Sens. Bernie Sanders, Mike Lee, and Chris Murphy had their Yemen resolution killed. The US will therefore continue to help commit war crimes in Yemen.
By
Alex Ward@AlexWardVoxalex.ward@vox. com
Mar 20, 2018, 5:20pm EDT
A
bipartisan effort to end US involvement in a bloody, three-year war in Yemen
failed in a close Senate vote on Tuesday afternoon.
The
vote demonstrated growing pushback on President Donald Trump’s coziness with
Riyadh, which is leading the war effort in Yemen.
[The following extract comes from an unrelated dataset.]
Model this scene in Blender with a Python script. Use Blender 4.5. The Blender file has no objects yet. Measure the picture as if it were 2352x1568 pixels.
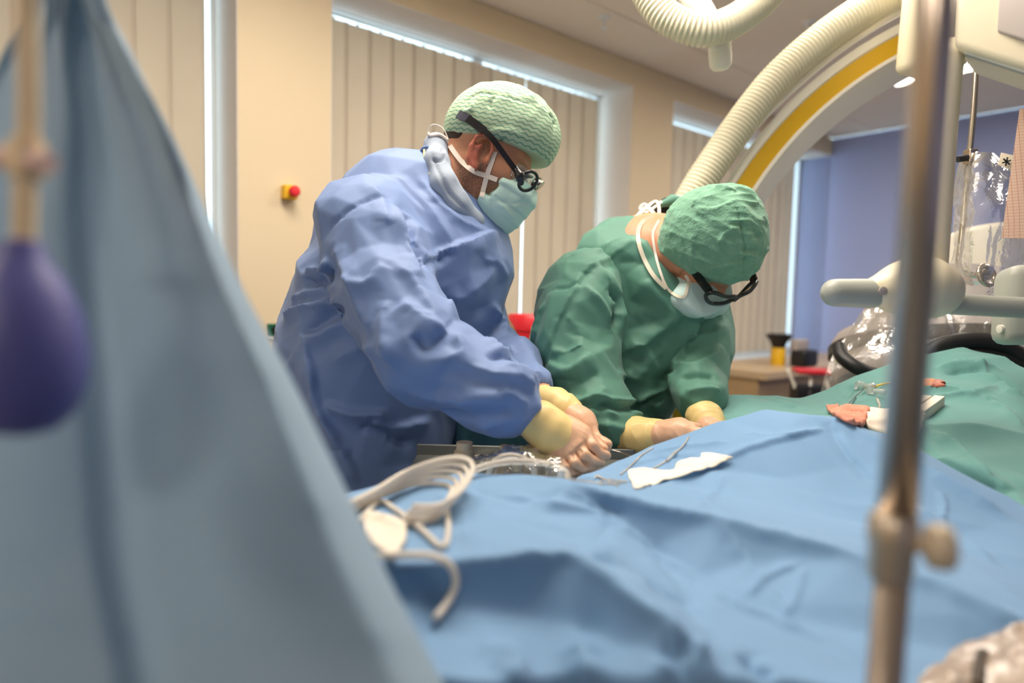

That same day, the president
met with Saudi Crown Prince Mohammed Bin Salman, who was visiting Washington
during a country-wide tour.
A
disparate group of senators — Bernie Sanders (I-VT), Mike Lee (R-UT), and Chris
Murphy (D-CT) — drafted and introduced the resolution to stop America’s support
for the bloodshed. “This is one of the great humanitarian disasters of our
time,” Sanders told Vox in an interview last week.
But
the GOP-controlled Senate voted to table — that is, kill — the resolution that
says America shouldn’t assist Saudi Arabia in its three-year fight against
Iran-backed Houthi rebels in Yemen. By a 55-44 margin, a majority of Republicans
and some Democrats effectively said the US can still help Riyadh, by refueling
its planes and providing intelligence in the Saudi’s brutal air campaign.
Supporters
of the resolution claimed it would immediately end America’s involvement in the
war; critics said it wouldn’t.
So
far, the conflict has claimed more than 13,500 lives — many of them in
airstrikes. Roughly 20 million Yemenis need humanitarian assistance to meet
basic needs — including food and water — out of a prewar population of 28
million, and nearly 1 million people are suffering from cholera. However,
conditions are so bad there that it is hard to have a reliable tally of any of
these measures, which means the situation could be much, much worse.